- What you should do -
Select from the records below every line that has the word "wide" in it.

= = = =

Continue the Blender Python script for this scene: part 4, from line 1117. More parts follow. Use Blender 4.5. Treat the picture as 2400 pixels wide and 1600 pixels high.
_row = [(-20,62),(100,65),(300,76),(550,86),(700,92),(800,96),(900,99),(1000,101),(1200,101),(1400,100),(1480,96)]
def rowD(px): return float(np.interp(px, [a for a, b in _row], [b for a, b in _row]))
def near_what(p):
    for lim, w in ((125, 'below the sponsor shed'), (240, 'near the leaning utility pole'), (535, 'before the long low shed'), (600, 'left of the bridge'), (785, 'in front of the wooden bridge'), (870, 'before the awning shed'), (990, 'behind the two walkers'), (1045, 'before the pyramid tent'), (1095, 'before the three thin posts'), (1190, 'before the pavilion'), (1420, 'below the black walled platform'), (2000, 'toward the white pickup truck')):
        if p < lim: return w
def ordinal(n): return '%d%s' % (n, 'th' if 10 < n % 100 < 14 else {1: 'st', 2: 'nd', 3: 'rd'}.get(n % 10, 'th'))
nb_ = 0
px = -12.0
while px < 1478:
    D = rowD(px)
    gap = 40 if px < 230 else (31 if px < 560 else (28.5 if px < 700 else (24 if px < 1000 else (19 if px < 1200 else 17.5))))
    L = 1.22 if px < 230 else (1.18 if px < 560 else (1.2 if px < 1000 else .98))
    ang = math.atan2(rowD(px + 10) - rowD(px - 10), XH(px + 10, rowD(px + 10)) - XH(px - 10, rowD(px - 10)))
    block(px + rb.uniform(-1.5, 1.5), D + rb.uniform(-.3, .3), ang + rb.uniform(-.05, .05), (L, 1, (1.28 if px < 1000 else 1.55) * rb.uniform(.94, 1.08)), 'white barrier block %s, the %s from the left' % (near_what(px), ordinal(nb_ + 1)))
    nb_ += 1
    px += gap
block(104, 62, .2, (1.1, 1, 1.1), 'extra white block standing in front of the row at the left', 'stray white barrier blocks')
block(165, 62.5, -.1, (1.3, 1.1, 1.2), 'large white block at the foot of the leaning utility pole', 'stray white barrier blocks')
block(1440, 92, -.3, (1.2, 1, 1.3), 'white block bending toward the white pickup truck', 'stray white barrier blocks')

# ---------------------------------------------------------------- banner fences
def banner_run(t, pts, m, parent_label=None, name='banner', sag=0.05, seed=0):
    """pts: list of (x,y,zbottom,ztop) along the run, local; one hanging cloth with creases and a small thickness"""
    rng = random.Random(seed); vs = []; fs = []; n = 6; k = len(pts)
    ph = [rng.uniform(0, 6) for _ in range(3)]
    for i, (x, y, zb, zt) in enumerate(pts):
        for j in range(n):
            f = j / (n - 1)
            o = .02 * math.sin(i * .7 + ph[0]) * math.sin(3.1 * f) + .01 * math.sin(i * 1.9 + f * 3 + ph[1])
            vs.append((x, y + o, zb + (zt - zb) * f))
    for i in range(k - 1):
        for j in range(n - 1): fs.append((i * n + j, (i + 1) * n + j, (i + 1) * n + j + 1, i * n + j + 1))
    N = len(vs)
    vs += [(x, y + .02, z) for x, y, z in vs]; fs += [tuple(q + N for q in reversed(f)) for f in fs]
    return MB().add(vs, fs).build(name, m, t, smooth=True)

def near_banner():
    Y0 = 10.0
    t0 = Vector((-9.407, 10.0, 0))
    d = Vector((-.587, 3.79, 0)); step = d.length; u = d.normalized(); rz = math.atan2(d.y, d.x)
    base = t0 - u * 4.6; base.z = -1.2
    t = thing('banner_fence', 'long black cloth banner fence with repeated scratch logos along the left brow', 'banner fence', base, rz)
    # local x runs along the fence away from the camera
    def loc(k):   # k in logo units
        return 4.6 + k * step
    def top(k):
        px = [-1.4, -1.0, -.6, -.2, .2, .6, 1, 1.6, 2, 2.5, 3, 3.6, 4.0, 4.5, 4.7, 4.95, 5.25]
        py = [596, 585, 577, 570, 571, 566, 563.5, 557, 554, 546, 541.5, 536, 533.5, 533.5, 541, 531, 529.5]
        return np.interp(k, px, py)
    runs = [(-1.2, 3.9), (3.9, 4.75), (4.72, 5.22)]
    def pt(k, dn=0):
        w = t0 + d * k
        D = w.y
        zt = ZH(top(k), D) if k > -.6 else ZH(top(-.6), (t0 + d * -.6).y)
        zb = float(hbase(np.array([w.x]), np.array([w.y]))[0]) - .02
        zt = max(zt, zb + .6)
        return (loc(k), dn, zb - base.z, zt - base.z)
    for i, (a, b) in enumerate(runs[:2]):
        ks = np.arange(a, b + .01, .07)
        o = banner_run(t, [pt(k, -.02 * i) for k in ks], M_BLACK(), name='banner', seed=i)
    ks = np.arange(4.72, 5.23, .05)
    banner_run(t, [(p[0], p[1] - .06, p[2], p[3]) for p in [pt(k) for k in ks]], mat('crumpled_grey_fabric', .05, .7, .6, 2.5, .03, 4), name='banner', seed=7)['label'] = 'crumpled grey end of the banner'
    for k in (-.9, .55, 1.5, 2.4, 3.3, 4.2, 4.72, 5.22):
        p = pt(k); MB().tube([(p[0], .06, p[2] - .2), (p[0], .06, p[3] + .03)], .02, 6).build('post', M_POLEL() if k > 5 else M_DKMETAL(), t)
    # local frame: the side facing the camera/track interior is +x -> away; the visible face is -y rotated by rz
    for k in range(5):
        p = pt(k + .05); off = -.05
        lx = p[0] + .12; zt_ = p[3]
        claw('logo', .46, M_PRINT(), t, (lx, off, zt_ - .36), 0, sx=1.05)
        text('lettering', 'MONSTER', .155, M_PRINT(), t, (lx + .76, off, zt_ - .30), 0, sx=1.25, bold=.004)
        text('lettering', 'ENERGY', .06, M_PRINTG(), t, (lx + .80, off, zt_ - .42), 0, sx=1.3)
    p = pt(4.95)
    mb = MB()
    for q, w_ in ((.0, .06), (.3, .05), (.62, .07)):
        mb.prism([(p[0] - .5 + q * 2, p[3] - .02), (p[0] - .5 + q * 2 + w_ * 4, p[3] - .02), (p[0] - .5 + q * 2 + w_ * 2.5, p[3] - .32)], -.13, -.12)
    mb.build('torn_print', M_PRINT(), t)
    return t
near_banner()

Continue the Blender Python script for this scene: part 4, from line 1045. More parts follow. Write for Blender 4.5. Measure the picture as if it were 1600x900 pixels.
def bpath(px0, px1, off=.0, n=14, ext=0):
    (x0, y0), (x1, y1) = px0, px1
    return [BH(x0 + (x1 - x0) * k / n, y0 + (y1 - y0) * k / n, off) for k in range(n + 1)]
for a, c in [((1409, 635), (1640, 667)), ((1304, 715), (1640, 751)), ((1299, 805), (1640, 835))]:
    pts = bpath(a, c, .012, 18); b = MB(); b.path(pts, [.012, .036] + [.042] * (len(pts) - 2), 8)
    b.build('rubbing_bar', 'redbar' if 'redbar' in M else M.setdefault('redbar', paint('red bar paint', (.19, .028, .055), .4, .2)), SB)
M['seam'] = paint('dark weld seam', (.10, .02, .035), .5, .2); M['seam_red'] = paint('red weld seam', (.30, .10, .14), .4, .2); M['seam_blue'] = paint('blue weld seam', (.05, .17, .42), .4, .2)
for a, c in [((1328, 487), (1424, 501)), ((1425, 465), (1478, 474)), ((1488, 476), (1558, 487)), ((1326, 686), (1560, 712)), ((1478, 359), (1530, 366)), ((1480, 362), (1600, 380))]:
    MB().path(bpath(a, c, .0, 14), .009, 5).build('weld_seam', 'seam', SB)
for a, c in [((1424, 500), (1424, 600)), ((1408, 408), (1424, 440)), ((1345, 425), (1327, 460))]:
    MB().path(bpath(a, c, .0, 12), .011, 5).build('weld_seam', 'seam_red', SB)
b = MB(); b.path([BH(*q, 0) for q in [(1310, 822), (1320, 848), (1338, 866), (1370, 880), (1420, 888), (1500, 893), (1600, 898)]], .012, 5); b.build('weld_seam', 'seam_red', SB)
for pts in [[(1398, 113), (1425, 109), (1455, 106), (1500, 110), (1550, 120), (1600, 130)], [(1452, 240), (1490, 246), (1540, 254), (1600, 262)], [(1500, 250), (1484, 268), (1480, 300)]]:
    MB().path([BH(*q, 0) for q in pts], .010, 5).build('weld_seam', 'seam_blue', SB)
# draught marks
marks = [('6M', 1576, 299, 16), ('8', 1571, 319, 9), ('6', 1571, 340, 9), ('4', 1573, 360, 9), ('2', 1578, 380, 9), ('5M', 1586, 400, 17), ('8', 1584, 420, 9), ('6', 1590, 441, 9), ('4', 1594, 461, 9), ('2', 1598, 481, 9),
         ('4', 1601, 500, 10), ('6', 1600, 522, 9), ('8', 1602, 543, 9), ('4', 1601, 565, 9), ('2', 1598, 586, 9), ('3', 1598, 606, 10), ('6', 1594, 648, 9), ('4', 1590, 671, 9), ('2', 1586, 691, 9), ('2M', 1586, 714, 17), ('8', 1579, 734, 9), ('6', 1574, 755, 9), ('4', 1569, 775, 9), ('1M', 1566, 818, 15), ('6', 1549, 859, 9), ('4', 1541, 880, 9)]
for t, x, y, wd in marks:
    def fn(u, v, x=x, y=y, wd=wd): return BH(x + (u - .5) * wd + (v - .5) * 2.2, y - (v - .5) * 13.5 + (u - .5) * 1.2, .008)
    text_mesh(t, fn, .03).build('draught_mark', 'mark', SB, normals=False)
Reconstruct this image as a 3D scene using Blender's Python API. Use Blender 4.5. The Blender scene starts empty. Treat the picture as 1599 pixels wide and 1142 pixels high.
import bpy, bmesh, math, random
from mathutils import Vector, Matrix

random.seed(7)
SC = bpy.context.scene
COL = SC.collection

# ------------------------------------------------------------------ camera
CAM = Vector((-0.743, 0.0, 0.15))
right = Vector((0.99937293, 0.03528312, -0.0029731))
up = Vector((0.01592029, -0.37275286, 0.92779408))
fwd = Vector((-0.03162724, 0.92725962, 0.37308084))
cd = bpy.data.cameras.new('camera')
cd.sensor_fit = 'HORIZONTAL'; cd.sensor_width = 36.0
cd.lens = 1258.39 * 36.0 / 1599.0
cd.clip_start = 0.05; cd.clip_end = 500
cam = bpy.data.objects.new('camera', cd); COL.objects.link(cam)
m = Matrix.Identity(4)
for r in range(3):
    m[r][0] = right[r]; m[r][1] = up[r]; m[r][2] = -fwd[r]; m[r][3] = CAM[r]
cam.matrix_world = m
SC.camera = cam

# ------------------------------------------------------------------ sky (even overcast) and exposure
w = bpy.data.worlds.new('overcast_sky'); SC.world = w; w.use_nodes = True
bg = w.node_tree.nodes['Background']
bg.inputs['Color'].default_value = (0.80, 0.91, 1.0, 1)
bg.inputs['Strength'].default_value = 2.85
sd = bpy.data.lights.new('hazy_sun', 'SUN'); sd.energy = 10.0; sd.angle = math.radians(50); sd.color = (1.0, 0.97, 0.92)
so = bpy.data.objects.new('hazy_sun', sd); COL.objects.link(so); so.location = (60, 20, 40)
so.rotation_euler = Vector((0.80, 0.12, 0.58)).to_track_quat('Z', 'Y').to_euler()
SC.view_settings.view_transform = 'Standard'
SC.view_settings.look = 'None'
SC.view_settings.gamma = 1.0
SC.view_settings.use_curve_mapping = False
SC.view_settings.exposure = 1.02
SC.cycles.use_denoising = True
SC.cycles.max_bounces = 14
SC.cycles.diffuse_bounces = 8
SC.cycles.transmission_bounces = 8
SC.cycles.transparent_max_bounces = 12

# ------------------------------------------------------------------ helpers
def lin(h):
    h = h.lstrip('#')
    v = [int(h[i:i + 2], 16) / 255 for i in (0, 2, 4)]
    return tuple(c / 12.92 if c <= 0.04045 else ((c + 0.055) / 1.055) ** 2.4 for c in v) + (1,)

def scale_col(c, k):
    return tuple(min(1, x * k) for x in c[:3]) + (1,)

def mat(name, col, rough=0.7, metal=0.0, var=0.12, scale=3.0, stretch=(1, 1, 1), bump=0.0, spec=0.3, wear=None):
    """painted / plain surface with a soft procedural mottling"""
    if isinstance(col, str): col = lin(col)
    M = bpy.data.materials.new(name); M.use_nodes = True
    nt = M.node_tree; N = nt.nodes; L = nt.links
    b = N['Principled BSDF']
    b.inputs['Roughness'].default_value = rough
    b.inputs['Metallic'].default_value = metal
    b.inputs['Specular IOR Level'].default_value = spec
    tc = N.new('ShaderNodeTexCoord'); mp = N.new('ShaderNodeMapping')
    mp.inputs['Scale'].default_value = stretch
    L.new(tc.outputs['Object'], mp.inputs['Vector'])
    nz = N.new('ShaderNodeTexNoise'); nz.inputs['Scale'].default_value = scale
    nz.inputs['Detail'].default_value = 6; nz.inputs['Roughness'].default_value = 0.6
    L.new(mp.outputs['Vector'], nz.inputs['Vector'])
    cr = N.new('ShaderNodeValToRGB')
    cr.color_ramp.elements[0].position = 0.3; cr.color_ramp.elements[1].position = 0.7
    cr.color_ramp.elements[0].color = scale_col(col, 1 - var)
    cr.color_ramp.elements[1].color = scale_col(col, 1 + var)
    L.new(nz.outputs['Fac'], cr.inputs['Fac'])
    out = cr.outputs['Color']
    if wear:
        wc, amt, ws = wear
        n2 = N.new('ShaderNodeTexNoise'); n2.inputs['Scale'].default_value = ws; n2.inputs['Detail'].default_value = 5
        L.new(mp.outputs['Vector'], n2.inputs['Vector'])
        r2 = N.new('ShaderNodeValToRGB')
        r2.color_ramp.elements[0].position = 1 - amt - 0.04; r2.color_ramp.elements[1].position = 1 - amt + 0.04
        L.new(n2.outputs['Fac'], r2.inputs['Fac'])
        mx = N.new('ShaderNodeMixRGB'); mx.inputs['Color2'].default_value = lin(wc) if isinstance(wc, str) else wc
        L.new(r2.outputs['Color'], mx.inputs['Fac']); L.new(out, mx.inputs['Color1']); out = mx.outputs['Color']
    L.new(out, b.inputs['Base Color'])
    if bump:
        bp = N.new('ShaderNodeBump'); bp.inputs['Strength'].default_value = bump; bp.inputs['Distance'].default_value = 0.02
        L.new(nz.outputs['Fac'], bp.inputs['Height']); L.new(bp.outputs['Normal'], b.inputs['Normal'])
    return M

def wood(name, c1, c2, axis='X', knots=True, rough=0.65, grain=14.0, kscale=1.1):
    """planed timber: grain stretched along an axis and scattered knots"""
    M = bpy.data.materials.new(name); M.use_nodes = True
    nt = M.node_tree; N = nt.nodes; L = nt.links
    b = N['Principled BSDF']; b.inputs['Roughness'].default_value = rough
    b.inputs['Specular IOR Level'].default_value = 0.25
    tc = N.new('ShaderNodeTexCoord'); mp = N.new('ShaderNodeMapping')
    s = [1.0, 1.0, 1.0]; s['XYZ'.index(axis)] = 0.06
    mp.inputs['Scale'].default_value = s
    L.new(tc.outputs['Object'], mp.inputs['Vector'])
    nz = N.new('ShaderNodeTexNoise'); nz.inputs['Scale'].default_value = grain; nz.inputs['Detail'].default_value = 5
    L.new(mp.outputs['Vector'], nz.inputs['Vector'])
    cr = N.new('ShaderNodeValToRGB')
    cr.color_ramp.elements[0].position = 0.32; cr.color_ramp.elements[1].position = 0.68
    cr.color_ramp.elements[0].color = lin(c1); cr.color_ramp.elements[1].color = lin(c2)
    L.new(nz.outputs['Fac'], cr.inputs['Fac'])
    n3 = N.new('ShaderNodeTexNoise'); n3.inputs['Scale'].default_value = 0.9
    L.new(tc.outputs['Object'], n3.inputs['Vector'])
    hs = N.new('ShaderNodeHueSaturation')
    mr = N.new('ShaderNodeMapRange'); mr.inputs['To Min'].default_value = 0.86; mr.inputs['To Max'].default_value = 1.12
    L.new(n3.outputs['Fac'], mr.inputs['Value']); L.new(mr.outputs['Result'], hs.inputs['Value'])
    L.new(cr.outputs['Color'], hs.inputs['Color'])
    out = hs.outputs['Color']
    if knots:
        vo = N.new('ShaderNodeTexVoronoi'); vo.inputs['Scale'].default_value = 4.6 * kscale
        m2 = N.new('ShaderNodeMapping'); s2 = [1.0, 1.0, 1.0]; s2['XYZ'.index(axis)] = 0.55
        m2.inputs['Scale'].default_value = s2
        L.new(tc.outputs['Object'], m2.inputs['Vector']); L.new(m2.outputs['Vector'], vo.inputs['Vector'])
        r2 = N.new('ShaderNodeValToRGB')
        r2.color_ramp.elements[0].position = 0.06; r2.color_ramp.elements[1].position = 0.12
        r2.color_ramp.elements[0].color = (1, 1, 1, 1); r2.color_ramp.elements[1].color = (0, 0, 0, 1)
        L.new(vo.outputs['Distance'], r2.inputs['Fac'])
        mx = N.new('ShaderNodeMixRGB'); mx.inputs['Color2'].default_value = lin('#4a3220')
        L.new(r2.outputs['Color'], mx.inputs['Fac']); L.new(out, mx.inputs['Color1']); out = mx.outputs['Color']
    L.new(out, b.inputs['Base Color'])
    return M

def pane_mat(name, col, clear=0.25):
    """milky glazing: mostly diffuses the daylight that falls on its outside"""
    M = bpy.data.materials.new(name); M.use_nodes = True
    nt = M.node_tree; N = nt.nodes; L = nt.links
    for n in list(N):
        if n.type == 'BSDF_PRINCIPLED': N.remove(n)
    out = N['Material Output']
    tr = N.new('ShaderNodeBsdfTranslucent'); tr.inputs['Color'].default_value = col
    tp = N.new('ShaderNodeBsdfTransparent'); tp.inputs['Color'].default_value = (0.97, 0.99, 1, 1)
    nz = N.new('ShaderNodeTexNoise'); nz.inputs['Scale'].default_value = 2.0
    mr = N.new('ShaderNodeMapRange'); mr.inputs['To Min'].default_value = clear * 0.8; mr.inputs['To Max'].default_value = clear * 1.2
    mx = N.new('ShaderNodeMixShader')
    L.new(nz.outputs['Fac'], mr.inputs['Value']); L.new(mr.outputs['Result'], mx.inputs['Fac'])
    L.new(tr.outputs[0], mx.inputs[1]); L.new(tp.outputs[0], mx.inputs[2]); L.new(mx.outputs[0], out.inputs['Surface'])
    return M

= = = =

- Task solution -
Continue the Blender Python script for this scene: part 4, from line 1117. More parts follow. Use Blender 4.5. Treat the picture as 2400 pixels wide and 1600 pixels high.
Reconstruct this image as a 3D scene using Blender's Python API. Use Blender 4.5. The Blender scene starts empty. Treat the picture as 1599 pixels wide and 1142 pixels high.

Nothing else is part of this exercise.